Ambiguities or Multiple Readings

  • Many items (e.g., ampaṭacci, yāṭakacci, capparacci, papparacci, tācaricci) may be (a) colloquial caste/tribe labels, (b) coded names for śaktis/inner stations, or (c) purely phonetic mantra-strings; the verse does not force a single choice.
  • “Pāśa–aṅkuśa” could refer concretely to a deity’s emblems (Gaṇeśa/Śakti iconography) or abstractly to yogic control mechanisms (binding and goading prāṇa).
  • “Caturacci” (square-one) can be read as a social epithet, a geometric/yantric pointer (bhūpura/square enclosure), or a reference to ‘four-ness’ (four elements, four directions, four states).

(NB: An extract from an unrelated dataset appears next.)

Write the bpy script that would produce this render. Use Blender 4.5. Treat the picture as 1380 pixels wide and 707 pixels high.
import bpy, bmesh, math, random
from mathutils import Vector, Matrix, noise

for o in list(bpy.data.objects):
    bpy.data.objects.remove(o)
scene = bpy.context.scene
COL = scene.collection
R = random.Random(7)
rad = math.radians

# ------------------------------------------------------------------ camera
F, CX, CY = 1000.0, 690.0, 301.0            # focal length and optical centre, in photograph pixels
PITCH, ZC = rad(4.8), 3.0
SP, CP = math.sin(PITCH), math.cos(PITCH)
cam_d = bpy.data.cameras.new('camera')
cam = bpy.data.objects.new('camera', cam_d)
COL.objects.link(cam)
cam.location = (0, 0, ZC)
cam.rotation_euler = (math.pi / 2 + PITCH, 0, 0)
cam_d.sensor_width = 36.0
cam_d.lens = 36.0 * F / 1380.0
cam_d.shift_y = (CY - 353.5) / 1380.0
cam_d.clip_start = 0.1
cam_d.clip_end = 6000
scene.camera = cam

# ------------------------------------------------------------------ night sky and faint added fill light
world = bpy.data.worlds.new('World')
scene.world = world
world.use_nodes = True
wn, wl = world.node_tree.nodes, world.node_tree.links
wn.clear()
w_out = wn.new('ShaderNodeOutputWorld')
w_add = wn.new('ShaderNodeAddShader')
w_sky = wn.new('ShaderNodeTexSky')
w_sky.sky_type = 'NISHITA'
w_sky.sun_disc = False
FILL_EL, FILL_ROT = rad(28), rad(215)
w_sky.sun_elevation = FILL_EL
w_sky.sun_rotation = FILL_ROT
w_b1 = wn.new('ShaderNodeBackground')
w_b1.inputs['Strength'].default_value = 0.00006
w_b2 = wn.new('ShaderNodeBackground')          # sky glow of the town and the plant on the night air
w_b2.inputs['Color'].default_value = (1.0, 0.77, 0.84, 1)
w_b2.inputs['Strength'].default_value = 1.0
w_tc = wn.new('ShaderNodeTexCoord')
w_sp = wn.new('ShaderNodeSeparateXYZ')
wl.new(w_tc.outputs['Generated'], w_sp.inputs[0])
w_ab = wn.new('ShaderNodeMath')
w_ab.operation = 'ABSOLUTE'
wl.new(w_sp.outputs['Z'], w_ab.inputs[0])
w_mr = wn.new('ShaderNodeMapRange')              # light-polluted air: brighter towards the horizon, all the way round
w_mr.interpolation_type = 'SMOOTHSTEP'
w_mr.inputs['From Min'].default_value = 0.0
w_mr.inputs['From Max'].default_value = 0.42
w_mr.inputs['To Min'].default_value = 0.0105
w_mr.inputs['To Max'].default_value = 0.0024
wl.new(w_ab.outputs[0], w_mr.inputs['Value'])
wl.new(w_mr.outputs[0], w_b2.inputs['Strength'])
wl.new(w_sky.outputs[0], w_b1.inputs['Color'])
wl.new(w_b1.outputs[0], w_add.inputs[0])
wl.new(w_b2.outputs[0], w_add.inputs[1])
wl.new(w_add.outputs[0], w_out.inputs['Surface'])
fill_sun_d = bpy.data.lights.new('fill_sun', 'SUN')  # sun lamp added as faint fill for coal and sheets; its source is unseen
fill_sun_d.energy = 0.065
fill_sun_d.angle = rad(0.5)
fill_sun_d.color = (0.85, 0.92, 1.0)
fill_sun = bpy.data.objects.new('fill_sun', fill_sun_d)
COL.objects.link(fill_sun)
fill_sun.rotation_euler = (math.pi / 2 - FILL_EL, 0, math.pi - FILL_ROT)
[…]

  • “Antar/ambaram” may mean inner-space (within the body), ether/sky (ākāśa), or ‘cloth/garment’ (covering, concealment), each consistent with Siddhar double-speech.
  • The closing “appicci–kuppicci–suppicci” can be heard as (a) alchemical process-steps (prepare–bottle–consume), (b) breath sounds/instructions, or (c) intentional obfuscation where sound is kept but semantic access is restricted.